Artist Jonathan Green working to reclaim the legacies of Lowcountry rice culture

What are the cultural legacies of rice production by enslaved West Africans, and how did those legacies shape life in the South Carolina Lowcountry and beyond? The Lowcountry Rice Culture Forum will examine these questions in an effort to revive the significance of rice in the building of Charleston and the Southeast. The forum will use this history as a launching point for broad discussions of race, class, art, trade, history and economics—the various aspects of culture in the Southeast.

Organized by artist Jonathan Green‘s nonprofit, the Lowcountry Rice Culture Project, the forum takes place Sept. 12-14 in several locations in Charleston. The forum includes sessions on cooking rice, its historical and economic impact, and a visit to a rice field under cultivation at Middleton Place Plantation. Three-day registration is $125, with a one-day registration (Friday only) for $25. For more information or to register for the forum, visit Lowcountry Rice Culture Project’s website.

Jonathan Green, Lowcountry Blue HouseIn addition, Green’s involvement with the Lowcountry Rice Culture Project has inspired an exhibition, Unenslaved: Rice Culture Paintings by Jonathan Green, which runs Aug. 29 through Dec. 15 at the College of Charleston’s Avery Research Center for African American Culture. The exhibition features 25 of Green’s original works that highlight the prominence and prevalence of rice and its lasting impact on culture in the South Carolina Lowcountry. (Green’s work, Lowcountry Blue House, pictured, is one of the exhibition works on loan from a private collector.)

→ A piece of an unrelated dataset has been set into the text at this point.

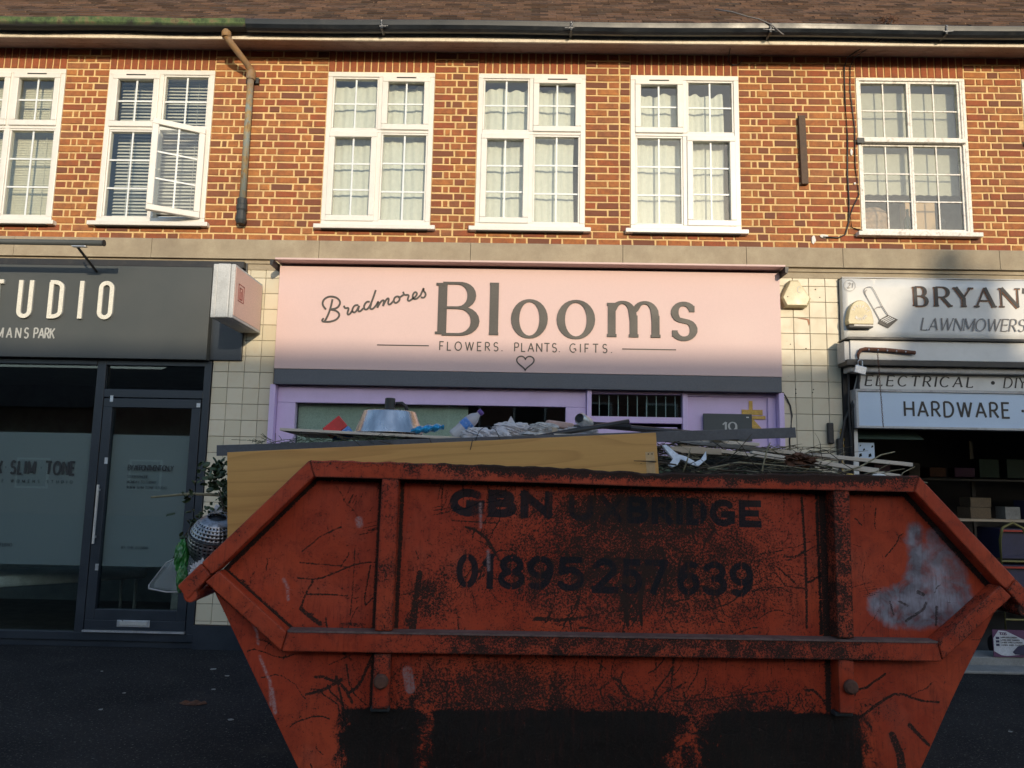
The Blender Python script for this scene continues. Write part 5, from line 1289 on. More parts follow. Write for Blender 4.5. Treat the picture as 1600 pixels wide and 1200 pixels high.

Read more about Green’s vision for the Lowcountry Rice Culture Project in this article from the Island Packet:

South Carolina rice, and the West African slaves who cultivated it, built Charleston into one of the largest and wealthiest cities in British colonial America during the 1700s.

Now artist Jonathan Green sees rice as a way to build bridges between people.

Green, whose colorful paintings of Gullah scenes are featured in art collections worldwide, has formed the nonprofit Lowcountry Rice Culture Project, through work with other Charlestonians and an advisory panel of artists, educators and historians.

He said the idea is to focus on the significance of rice in the building of Charleston and the Southeast and use it as a starting point for broader discussions of how race, class, art and history influenced the region and reverberate today.

Slaves from West Africa brought the skills to grow and harvest the rice that provided planters with wealth and built the economic foundation for the region. Those slaves also developed a culture that survives today in the Gullah people of the Carolinas coast and the Geechee people of the Georgia and Florida coast.

But Green, 58, said that history has largely been lost in the telling of America’s story.

“How is it through all the years that all we take from it is music and dance?” Green said. “Why not the presentation of cultural customs? Why not the visual imagery? Because there was no interest in the entirety of America to have it part of the culture.”

Green said the forum, developed over three years, will work to inform people of how the bedrock of wealth in the region was the work of slaves and their cultivation of rice. It will be a way of looking at history that may be new to many.

“I hope it will be a new way of having conversations about Southern American history,” Green said, adding that such discussions often get sidetracked by the issue of slavery.

“I knew and believed that my life had never been based on the residuals of slavery but was always based on West Africa and what the people did in terms of craft and culture,” said Green, who grew up in rural Gardens Corner, between Charleston and Beaufort. “But I kept bumping into these really bad dudes called cotton and tobacco.”

On Thursday, the project gets underway when an exhibit titled “Unenslaved: Rice Culture Paintings by Jonathan Green” opens at the College of Charleston’s Avery Research Center for African American Culture.

Then on Sept. 12, a three-day Lowcountry Rice Culture Forum will be held at various locations around Charleston. It includes sessions on cooking rice, its historical and economic impact, and a visit to a rice field under cultivation at Middleton Place Plantation.

A delegation of officials and historians will attend from the West African nation of Guinea, an area from which slaves were brought to South Carolina.

The forum’s partners around the country include the Maryland Institute College of Art Center for Race and Culture in Baltimore, the Georgetown County Library and the College of Charleston.

“I feel strongly the Lowcountry is truly the center for African-American culture,” said Jane Aldrich, the forum’s executive director. “Yes, there was slavery in Virginia and slavery in New York. But here in the rice culture these rice plantations had large numbers of people who congregated and created a culture.”

She added that South Carolina rice planters such as Arthur Middleton and others were able to support the American Revolution because growing rice gave them the money and time to do so.

“Without West Africans, we might not be in the United States of America today,” she said.

Via: The Island Packet, Lowcountry Rice Culture Project

In 2010, Jonathan Green received an Elizabeth O’Neill Verner Governor’s Award for the Arts for Lifetime Achievement.